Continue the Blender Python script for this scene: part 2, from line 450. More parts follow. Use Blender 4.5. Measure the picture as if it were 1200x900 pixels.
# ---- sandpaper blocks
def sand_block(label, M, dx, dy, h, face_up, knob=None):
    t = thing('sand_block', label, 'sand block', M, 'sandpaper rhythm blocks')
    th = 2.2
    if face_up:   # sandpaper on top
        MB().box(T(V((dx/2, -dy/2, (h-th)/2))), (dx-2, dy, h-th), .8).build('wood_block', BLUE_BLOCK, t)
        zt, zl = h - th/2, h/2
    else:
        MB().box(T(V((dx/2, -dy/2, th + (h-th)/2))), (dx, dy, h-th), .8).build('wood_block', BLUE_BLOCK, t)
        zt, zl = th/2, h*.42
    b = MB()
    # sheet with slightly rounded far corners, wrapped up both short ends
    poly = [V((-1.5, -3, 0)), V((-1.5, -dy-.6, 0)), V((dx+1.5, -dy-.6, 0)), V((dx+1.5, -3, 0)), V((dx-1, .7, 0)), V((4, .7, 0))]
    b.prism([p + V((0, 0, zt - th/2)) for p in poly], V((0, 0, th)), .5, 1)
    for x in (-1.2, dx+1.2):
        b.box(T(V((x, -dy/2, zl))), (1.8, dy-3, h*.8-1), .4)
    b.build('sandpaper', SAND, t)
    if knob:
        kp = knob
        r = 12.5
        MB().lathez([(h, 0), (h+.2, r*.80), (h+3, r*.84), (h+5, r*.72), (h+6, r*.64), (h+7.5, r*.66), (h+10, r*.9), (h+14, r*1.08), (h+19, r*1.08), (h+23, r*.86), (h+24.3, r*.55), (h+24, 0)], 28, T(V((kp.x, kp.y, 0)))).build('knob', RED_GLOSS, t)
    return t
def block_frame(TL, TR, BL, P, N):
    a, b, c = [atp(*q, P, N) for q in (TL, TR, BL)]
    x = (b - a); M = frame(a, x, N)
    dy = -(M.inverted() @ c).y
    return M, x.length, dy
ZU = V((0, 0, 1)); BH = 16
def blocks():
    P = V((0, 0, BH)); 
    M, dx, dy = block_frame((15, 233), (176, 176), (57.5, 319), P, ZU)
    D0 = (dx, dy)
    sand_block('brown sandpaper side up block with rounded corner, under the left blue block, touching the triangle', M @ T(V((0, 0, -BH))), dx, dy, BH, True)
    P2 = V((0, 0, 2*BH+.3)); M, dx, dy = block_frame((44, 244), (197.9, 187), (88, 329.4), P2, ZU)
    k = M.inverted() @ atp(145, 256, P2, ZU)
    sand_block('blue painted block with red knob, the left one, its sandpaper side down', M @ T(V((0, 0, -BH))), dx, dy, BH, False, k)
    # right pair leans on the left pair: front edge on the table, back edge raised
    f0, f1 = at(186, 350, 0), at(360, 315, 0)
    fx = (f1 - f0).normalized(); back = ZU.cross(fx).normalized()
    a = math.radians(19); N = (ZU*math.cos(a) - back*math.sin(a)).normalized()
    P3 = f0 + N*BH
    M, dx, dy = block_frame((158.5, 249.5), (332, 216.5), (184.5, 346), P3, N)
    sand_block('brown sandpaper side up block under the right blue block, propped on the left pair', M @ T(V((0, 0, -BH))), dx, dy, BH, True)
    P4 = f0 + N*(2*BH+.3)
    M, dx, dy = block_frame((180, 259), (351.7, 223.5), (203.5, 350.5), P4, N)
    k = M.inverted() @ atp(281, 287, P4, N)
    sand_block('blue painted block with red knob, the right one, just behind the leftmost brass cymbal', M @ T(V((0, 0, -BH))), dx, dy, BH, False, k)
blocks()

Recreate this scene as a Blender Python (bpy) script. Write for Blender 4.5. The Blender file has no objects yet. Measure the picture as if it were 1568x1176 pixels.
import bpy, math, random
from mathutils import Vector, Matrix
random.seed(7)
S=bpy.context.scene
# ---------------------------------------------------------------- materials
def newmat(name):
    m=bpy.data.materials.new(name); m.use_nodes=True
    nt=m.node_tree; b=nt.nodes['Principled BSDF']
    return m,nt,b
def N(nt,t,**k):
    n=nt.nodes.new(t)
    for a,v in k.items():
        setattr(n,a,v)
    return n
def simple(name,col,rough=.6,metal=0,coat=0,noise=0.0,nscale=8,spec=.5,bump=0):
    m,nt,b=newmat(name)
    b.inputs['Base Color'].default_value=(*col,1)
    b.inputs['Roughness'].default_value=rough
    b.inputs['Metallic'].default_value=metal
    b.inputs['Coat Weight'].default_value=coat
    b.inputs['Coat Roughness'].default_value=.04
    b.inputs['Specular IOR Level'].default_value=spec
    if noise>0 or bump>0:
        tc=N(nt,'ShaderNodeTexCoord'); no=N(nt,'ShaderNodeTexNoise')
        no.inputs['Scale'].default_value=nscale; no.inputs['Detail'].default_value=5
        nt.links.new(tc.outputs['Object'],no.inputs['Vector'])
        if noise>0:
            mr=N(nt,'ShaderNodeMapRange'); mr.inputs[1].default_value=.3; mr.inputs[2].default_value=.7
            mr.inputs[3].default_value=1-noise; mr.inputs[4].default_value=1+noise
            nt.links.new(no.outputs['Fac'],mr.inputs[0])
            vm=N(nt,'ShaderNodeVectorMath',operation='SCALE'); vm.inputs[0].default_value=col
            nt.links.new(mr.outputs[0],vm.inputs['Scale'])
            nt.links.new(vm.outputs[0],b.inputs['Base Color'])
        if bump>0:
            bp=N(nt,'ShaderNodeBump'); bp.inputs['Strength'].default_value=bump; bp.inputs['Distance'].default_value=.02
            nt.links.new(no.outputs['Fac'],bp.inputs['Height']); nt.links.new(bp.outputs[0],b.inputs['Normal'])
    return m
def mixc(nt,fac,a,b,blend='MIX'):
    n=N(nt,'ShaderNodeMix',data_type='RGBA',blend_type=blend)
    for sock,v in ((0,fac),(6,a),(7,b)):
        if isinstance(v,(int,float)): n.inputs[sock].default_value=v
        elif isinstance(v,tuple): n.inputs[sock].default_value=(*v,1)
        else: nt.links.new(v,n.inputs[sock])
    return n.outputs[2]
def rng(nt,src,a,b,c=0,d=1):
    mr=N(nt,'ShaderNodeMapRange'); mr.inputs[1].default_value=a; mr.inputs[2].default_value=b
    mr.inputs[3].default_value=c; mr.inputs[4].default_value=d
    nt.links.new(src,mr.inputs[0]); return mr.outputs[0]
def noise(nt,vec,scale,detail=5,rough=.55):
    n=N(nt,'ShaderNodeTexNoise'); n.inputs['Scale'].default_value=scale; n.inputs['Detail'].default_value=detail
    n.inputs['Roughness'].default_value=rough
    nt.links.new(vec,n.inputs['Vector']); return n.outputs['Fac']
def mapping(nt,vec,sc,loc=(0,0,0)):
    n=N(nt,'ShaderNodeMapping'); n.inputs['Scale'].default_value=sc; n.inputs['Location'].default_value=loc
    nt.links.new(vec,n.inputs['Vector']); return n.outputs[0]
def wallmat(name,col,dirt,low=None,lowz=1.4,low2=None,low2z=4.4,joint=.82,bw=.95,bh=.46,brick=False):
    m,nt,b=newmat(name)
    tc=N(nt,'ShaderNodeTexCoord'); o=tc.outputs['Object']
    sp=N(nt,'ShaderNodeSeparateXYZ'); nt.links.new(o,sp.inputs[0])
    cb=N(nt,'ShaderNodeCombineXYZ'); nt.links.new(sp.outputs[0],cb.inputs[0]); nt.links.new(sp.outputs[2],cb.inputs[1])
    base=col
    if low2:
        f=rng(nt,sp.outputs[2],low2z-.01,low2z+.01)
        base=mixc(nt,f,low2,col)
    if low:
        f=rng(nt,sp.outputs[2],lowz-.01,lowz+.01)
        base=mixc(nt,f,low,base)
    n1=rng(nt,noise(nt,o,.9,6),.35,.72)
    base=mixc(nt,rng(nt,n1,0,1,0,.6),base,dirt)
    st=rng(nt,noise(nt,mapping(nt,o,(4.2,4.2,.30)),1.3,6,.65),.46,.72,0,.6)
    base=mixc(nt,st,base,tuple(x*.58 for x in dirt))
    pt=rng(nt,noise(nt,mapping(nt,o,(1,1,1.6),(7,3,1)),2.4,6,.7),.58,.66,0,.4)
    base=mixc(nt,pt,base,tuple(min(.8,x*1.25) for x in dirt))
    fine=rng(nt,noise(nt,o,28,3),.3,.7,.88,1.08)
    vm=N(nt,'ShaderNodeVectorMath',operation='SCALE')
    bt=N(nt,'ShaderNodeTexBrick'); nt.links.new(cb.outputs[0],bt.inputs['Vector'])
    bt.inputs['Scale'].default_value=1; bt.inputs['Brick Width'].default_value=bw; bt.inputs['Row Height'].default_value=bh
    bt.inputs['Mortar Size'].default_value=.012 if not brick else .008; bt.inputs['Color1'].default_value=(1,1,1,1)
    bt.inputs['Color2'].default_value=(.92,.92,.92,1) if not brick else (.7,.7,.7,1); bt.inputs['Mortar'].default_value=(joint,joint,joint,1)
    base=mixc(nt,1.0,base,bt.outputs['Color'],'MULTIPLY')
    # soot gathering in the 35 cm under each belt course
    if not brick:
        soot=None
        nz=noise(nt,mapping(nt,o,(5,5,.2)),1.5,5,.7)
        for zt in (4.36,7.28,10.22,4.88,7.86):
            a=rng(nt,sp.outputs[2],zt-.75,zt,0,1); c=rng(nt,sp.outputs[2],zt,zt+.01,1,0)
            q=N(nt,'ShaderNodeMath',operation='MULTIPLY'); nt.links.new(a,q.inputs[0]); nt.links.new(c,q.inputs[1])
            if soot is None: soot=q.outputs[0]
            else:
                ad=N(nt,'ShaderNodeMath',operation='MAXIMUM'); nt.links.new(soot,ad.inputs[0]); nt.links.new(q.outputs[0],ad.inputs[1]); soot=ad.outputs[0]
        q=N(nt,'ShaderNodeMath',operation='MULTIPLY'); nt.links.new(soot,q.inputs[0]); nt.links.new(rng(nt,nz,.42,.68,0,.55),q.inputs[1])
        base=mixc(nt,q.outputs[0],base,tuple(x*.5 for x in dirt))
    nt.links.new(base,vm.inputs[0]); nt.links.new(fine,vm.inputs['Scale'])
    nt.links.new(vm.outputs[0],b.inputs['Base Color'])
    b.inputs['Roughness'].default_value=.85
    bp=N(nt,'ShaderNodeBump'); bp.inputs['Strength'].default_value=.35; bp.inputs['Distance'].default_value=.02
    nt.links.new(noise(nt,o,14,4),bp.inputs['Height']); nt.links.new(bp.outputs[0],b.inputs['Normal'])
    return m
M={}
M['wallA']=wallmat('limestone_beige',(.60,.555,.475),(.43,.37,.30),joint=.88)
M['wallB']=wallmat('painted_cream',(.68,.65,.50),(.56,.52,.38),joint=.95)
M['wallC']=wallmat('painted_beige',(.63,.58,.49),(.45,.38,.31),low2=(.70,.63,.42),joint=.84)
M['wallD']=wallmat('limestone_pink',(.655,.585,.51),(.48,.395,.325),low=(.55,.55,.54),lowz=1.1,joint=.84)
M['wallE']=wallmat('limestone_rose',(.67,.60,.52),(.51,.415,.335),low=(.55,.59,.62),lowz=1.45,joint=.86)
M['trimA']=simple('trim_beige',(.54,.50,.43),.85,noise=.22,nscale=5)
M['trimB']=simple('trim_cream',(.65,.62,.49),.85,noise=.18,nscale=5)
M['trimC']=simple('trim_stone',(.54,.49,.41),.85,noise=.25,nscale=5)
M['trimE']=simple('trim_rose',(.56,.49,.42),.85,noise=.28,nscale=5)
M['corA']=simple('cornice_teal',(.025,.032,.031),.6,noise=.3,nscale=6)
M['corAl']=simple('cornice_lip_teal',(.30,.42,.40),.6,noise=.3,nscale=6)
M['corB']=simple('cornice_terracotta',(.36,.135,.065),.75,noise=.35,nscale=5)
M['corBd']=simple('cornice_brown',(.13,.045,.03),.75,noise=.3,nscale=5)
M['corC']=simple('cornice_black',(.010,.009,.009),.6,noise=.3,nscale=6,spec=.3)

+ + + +

▶ What you should do
Copy out every line of the data that includes the word "this".

▶ Solution to the problem
Continue the Blender Python script for this scene: part 2, from line 450. More parts follow. Use Blender 4.5. Measure the picture as if it were 1200x900 pixels.
Recreate this scene as a Blender Python (bpy) script. Write for Blender 4.5. The Blender file has no objects yet. Measure the picture as if it were 1568x1176 pixels.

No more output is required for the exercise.